Question

a bicyclist travels $6\frac{1}{2}$ miles in $\frac{2}{3}$ hour. what is the average speed, in miles per hour, of the bicyclist?

Explanation:

Step1: Recall the formula for speed

Speed is calculated by the formula \( \text{Speed} = \frac{\text{Distance}}{\text{Time}} \). Here, the distance is \( 6\frac{1}{2} \) miles and the time is \( \frac{2}{3} \) hour. First, convert the mixed number \( 6\frac{1}{2} \) to an improper fraction. \( 6\frac{1}{2}=\frac{6\times2 + 1}{2}=\frac{13}{2} \) miles.

Step2: Substitute values into the formula

Now, substitute the distance \( \frac{13}{2} \) miles and time \( \frac{2}{3} \) hour into the speed formula. So, \( \text{Speed}=\frac{\frac{13}{2}}{\frac{2}{3}} \). When dividing by a fraction, we multiply by its reciprocal. So, \( \frac{\frac{13}{2}}{\frac{2}{3}}=\frac{13}{2}\times\frac{3}{2} \).

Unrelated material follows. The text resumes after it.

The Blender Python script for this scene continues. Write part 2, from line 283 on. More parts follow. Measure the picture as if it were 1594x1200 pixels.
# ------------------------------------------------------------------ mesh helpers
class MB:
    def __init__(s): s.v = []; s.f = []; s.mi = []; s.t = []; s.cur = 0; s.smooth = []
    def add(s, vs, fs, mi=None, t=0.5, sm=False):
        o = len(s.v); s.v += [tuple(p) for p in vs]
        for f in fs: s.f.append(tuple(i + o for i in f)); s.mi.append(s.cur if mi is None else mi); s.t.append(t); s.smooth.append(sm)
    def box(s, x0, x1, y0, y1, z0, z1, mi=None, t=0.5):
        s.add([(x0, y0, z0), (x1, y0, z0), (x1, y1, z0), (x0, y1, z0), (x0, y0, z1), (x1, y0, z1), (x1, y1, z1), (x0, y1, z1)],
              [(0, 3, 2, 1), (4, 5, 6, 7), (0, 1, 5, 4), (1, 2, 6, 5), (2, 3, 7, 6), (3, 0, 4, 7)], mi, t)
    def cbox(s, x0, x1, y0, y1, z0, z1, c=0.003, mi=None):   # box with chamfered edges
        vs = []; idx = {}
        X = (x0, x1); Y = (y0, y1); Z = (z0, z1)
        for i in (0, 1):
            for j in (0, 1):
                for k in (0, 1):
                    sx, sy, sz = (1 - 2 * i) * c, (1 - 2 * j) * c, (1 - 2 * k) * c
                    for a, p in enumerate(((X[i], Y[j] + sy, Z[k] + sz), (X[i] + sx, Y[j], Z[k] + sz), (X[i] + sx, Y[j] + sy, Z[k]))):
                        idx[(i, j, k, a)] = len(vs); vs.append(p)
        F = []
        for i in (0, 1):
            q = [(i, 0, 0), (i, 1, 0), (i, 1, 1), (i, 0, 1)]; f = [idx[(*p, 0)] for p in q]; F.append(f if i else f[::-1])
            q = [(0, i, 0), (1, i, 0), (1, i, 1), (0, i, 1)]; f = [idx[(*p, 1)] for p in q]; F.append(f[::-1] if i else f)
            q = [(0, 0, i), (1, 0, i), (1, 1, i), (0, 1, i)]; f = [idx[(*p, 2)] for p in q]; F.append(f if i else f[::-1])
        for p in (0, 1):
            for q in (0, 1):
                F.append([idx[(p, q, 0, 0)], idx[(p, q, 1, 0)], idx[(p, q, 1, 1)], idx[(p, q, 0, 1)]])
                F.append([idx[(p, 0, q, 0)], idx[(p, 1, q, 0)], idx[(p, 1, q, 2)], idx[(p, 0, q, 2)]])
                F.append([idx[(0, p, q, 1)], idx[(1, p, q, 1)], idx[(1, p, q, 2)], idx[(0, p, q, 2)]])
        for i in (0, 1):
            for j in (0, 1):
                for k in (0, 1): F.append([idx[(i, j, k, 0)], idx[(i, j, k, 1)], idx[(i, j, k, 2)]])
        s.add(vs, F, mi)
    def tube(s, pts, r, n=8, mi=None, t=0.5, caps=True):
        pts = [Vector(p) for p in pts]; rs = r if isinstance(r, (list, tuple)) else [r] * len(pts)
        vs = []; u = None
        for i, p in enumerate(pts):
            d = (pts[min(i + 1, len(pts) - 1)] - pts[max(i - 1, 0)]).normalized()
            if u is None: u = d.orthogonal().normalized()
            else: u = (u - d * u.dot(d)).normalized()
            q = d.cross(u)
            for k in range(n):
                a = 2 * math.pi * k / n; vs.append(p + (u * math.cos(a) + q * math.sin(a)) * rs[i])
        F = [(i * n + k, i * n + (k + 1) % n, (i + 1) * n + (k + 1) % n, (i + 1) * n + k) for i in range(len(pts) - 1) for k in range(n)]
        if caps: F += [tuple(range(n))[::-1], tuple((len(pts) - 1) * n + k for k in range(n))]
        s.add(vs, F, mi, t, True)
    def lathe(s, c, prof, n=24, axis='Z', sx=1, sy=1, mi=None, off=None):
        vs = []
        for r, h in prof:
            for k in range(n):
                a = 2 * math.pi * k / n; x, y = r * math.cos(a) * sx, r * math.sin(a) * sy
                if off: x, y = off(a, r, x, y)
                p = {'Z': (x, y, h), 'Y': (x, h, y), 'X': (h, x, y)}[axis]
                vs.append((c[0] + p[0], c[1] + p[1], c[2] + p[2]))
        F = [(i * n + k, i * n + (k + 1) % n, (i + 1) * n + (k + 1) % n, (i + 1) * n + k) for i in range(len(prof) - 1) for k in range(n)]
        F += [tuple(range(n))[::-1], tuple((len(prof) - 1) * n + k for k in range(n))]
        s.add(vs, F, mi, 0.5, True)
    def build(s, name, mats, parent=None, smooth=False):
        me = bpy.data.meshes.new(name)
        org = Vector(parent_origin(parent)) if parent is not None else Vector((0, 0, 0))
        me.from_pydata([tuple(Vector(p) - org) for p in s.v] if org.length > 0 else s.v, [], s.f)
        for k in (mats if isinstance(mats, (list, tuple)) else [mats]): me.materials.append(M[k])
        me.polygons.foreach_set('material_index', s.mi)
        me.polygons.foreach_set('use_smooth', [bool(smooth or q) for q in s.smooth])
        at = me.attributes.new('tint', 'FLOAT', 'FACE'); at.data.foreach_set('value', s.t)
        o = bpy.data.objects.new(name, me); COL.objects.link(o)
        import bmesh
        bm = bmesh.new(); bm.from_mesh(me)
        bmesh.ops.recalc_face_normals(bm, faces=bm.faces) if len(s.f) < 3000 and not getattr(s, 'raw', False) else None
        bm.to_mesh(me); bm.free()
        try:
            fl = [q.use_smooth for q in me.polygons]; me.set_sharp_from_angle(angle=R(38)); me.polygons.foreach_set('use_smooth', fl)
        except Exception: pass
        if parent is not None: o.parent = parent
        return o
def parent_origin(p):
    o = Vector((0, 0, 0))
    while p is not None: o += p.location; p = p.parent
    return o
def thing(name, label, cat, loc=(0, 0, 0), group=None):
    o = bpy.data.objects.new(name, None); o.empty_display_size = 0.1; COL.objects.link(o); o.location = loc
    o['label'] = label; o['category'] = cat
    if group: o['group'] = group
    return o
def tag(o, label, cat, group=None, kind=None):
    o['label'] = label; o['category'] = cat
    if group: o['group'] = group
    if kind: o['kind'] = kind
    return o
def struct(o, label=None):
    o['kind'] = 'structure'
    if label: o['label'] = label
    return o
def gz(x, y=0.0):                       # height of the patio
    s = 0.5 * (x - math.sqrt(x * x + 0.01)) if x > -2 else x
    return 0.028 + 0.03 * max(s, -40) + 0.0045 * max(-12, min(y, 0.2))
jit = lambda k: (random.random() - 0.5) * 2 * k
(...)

Step3: Multiply the fractions

Multiply the numerators and denominators: \( \frac{13\times3}{2\times2}=\frac{39}{4} \). Convert this improper fraction to a mixed number: \( \frac{39}{4}=9\frac{3}{4} \) miles per hour.

Answer:

The average speed of the bicyclist is \( 9\frac{3}{4} \) miles per hour.